Brain training exercise for children (La mirada de Ocho).
Oil on canvas, 50 H x 70 W cm/ 19.7 H x 27.6 W in
Created by Ofir Hirsh under the Izquierdo identity in 2012

Looking back at negative occurrences, which ended up positively, 20 years later and say “How wonderful that they happened”, is no brainer.
The challenge is to recognize the positive potential outcome of such occurrences as they happen, and to act in order to achieve it.
In the beginning of 2012, with a bunch of stressful situations in the background, I experienced a serious physical discomfort. A nasty bothering back pain, which began during two days of flights, took over my body. Later, it became worse, and would not let go for a few months. I could barely sit, and to stand straight was unbearable. It made many of the daily tasks very challenging, if not impossible. Especially sitting in front of the computer and driving the car. While painting has always been my cure and refuge, I encountered a new obstacle when I came to paint. As one Orthopedic Doctor explained to me, a pinched nerve in my spine caused a significant lost of strength and numbness in my right hand and fingers, which made painting very difficult.
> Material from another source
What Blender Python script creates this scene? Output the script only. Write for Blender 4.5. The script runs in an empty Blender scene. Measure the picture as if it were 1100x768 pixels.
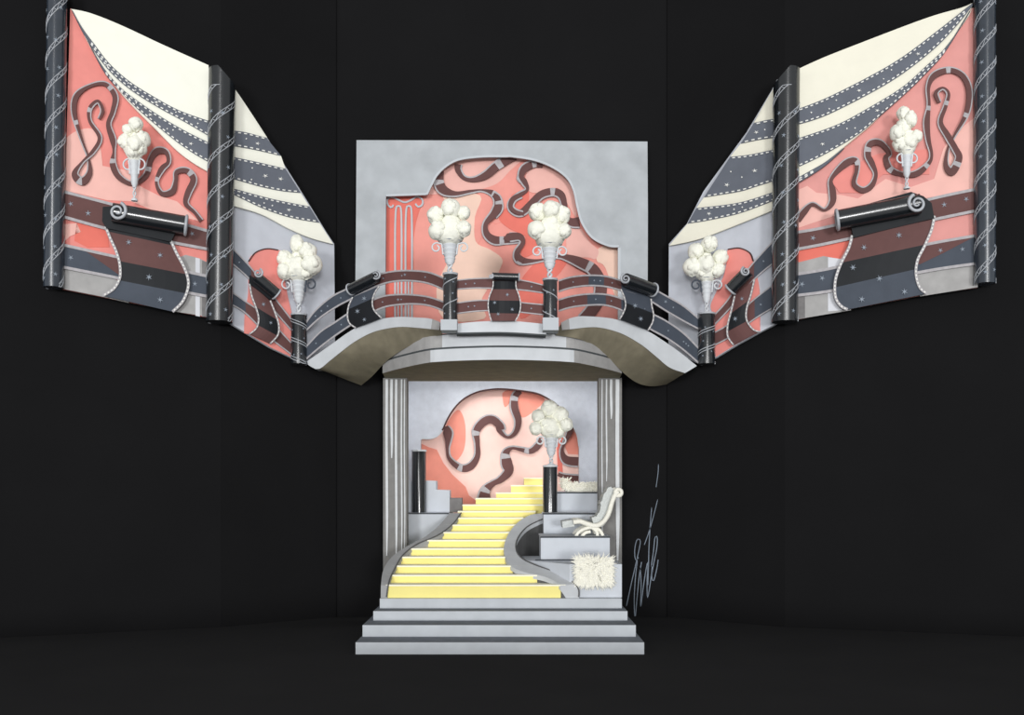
import bpy, math, random
from mathutils import Vector, Matrix
from mathutils.geometry import tessellate_polygon
random.seed(7)
S = bpy.context.scene
COL = S.collection
# ---------------------------------------------------------------- camera model
CAM = Vector((0, -20, 3.2)); F = 1000.0; HX, HY = 550.0, 520.0     # 1100x768 frame, horizon at y=520
def P(px, py, Y):
    d = Y - CAM.y
    return Vector(((px - HX) / F * d, Y, CAM.z - (py - HY) / F * d))
def ray(px, py): return Vector(((px - HX) / F, 1.0, -(py - HY) / F))
def sc(Y): return (Y - CAM.y) / F            # metres per pixel at depth Y
class Flat:
    """an upright wall plane whose plan runs through (px,Y) points a and b"""
    def __init__(s, a, b):
        A = P(a[0], 520, a[1]); B = P(b[0], 520, b[1])
        t = (B - A).normalized(); s.n = Vector((t.y, -t.x, 0))
        if s.n.y > 0: s.n = -s.n
        s.p = A; s.back = -s.n
    def at(s, px, py, off=0.0):
        r = ray(px, py); p = s.p + s.n * off
        return CAM + r * ((p - CAM).dot(s.n) / r.dot(s.n))
    def Yat(s, px): return s.at(px, 520).y
class Bow:
    """an upright surface curved in plan: Y is a smooth function of px"""
    def __init__(s, pts): s.pts = pts; s.back = Vector((0, 1, 0))
    def Yat(s, px):
        q = s.pts
        if px <= q[0][0]: return q[0][1]
        for (a, b), (c, d) in zip(q, q[1:]):
            if px <= c:
                return b + (d - b) * (px - a) / (c - a)
        return q[-1][1]
    def at(s, px, py, off=0.0): return P(px, py, s.Yat(px) - off)
def Z(x0, y0, k, pts): return [((p[0] / k + x0, p[1] / k + y0) + tuple(p[2:])) for p in pts]
# ---------------------------------------------------------------- curves
def catmull(pts, n=8, closed=False):
    if len(pts) < 3: return [tuple(p) for p in pts]
    out = []; m = len(pts)
    rng = range(m if closed else m - 1)
    for i in rng:
        if closed: p = [pts[(i + k - 1) % m] for k in range(4)]
        else: p = [pts[max(0, i - 1)], pts[i], pts[i + 1], pts[min(m - 1, i + 2)]]
        for j in range(n):
            t = j / n; r = []
            for c in range(len(pts[0])):
                a, b, cc, d = (q[c] for q in p)
                r.append(.5 * ((2 * b) + (-a + cc) * t + (2 * a - 5 * b + 4 * cc - d) * t * t + (-a + 3 * b - 3 * cc + d) * t ** 3))
            out.append(tuple(r))
    if not closed: out.append(tuple(pts[-1]))
    return out
def resample(c, n):
    L = [0]
    for a, b in zip(c, c[1:]): L.append(L[-1] + math.hypot(b[0] - a[0], b[1] - a[1]))
    out = []; j = 0
    for i in range(n):
        t = L[-1] * i / (n - 1)
        while j < len(c) - 2 and L[j + 1] < t: j += 1
        f = (t - L[j]) / max(1e-9, L[j + 1] - L[j]); f = min(1, max(0, f))
        out.append(tuple(a + (b - a) * f for a, b in zip(c[j], c[j + 1])))
    return out
def clen(c): return sum(math.hypot(b[0] - a[0], b[1] - a[1]) for a, b in zip(c, c[1:]))
# ---------------------------------------------------------------- materials
def lin(v):
    v /= 255.0
    return v / 12.92 if v <= .04045 else ((v + .055) / 1.055) ** 2.4
MATS = {}
def mat(name, rgb, rough=.85, var=.06, scale=3.0, metal=0.0, spec=.25, bump=0.0, bscale=30.0):
    m = bpy.data.materials.new(name); m.use_nodes = True; MATS[name] = m
    nt = m.node_tree; b = nt.nodes['Principled BSDF']
    c = tuple(min(1, lin(v)) for v in rgb)
    tc = nt.nodes.new('ShaderNodeTexCoord'); no = nt.nodes.new('ShaderNodeTexNoise')
    no.inputs['Scale'].default_value = scale; no.inputs['Detail'].default_value = 6
    nt.links.new(tc.outputs['Object'], no.inputs['Vector'])
    rp = nt.nodes.new('ShaderNodeValToRGB')
    rp.color_ramp.elements[0].position = .3; rp.color_ramp.elements[1].position = .7
    rp.color_ramp.elements[0].color = (*[x * (1 - var) for x in c], 1)
    rp.color_ramp.elements[1].color = (*[min(1, x * (1 + var)) for x in c], 1)
    nt.links.new(no.outputs['Fac'], rp.inputs['Fac']); nt.links.new(rp.outputs['Color'], b.inputs['Base Color'])
    b.inputs['Roughness'].default_value = rough; b.inputs['Metallic'].default_value = metal
    b.inputs['Specular IOR Level'].default_value = spec
    if bump:
        n2 = nt.nodes.new('ShaderNodeTexNoise'); n2.inputs['Scale'].default_value = bscale; n2.inputs['Detail'].default_value = 8
        nt.links.new(tc.outputs['Object'], n2.inputs['Vector'])
        bp = nt.nodes.new('ShaderNodeBump'); bp.inputs['Strength'].default_value = bump; bp.inputs['Distance'].default_value = .02
        nt.links.new(n2.outputs['Fac'], bp.inputs['Height']); nt.links.new(bp.outputs['Normal'], b.inputs['Normal'])
    return m
mat('black_velour', (28, 28, 29), 1, .05, .6, spec=0)
mat('stage_floor', (54, 54, 55), 1, .05, .6, spec=0)
mat('grey_board', (178, 183, 187), .9, .10, 2.2)
mat('grey_rim', (196, 202, 207), .9, .05)
mat('pale_wall', (200, 204, 212), .9, .06, 6, bump=.4)
mat('niche_wall', (199, 203, 212), .9, .05)
mat('pink', (238, 160, 149), .9, .05)
mat('pink_light', (238, 186, 176), .9, .04)
mat('pink_pale', (243, 208, 190), .9, .04)
mat('salmon', (232, 125, 112), .9, .05)
mat('wing_pink', (236, 148, 140), .9, .05)
mat('wing_pink_light', (245, 192, 182), .9, .04)
mat('wing_salmon', (234, 124, 110), .9, .04)
mat('wing_pink_worn', (228, 160, 154), .9, .05)
mat('alcove_pink', (255, 214, 203), .9, .04)
mat('alcove_salmon', (246, 158, 140), .9, .05)
mat('brown', (104, 72, 70), .7, .08)
mat('brown_dark', (76, 50, 48), .8, .08)
mat('slate', (104, 109, 119), .75, .07)
mat('slate_dark', (74, 81, 92), .7, .08)
mat('ink', (30, 33, 37), .6, .1)
mat('gloss_black', (27, 31, 35), .22, .15, 8, spec=1.0)
mat('gloss_slate', (48, 56, 66), .22, .15, 5, spec=1.0)
mat('cream', (249, 249, 236), .9, .02)
mat('cream_right', (242, 239, 222), .9, .02)
mat('white_dash', (240, 240, 235), .8, .02)
mat('silver', (176, 180, 186), .45, .1, 12, metal=0, spec=.6)
mat('silver_edge', (180, 177, 180), .8, .12, 12)
mat('star_grey', (150, 160, 172), .8, .05)
mat('bloom', (246, 246, 234), .9, .05, 12, bump=.6, bscale=14)
mat('porcelain', (214, 218, 222), .55, .05, spec=.5)
mat('deck', (210, 214, 218), .9, .05)
mat('deck_shade', (150, 150, 148), .9, .08)
mat('olive', (134, 127, 108), .95, .12, 4)
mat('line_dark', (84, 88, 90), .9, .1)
mat('step_grey', (192, 197, 202), .9, .05)
mat('tread_grey', (128, 134, 142), .95, .1, 6)
mat('yellow', (246, 234, 150), .9, .04, 1.5)
mat('step_cream', (250, 247, 226), .9, .03)
mat('coping', (194, 197, 200), .9, .07)
mat('coping_left', (160, 161, 162), .9, .07)
mat('parapet_dark', (96, 96, 96), .9, .12)
mat('pilaster', (132, 131, 129), .9, .08, 8)
mat('fillet', (216, 219, 221), .9, .05, 8)
mat('terrace', (204, 209, 216), .9, .04)
mat('terrace_line', (70, 74, 78), .9, .05)
mat('fur', (246, 244, 232), 1, .05, 12, spec=.05, bump=.5)
mat('wicker', (206, 210, 208), .9, .12, 30, bump=.5)
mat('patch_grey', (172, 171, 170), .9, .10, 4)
mat('patch_dark', (128, 126, 126), .9, .15, 6)
mat('patch_white', (222, 224, 230), .9, .04)
mat('ink_stroke', (126, 136, 148), .8, .2, 3)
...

Although it was very frustrating, I knew that it won’t stop me from painting. My experience with previous challenging situations taught me that unusual difficulties are great inspiration. I decided to grab the opportunity and improve the capabilities of my left hand. Before that occurrence, I painted with my left hand very rarely, in order to produce naive, uncontrollable painting style, like an unskilled person or a child. Since my right hand lost its skill, I hoped to reach a higher level of innocence through my left hand, and began experimenting right away. Later that night, when I completed the first works with my left hand, I intuitively signed them as Izquierdo, my new left handed identity. It is quite embarrassing, but for the sake of transparency, I have to mention that Izquierdo in Spanish means the left side, not left handed, and it is indeed a convicting evidence of my poor Spanish. Only a few days later, I learned that Zurdo is the right word for left handed, but since I wanted to document my error and liked the Izquierdo sound better, I decided to stick with it. Izquierdo produced 29 paintings, utilizing mostly my left hand. I must admit though, that from time to time, Izquierdo got a bit of help from my right hand, specifically when painting tiny details.
After a few months, I recovered. I could sit comfortably again, and my right hand gradually gained strength and dominance. The Izquierdo period taught me that I underestimated and misused my left hand, that parts of our body can be trained rather fast, and that skill can be acquired. Ever since, I use my left hand much more in my work and in a variety of daily tasks. My left hand paints differently than my right one. It is less educated, less obedient, therefore better connected to my subconscious. The visual result tends to be more raw, primitive, and refreshing, and I think it enriches my work with a very basic and ancient human experience. Discovering an additional hand I can use, and a raw painting style, is the positive outcome of the pain I experienced.
Nobody invites pain into her/his life. But should it happen (and whining doesn’t help), we must search for inspiration and channel our energy to create a positive outcome.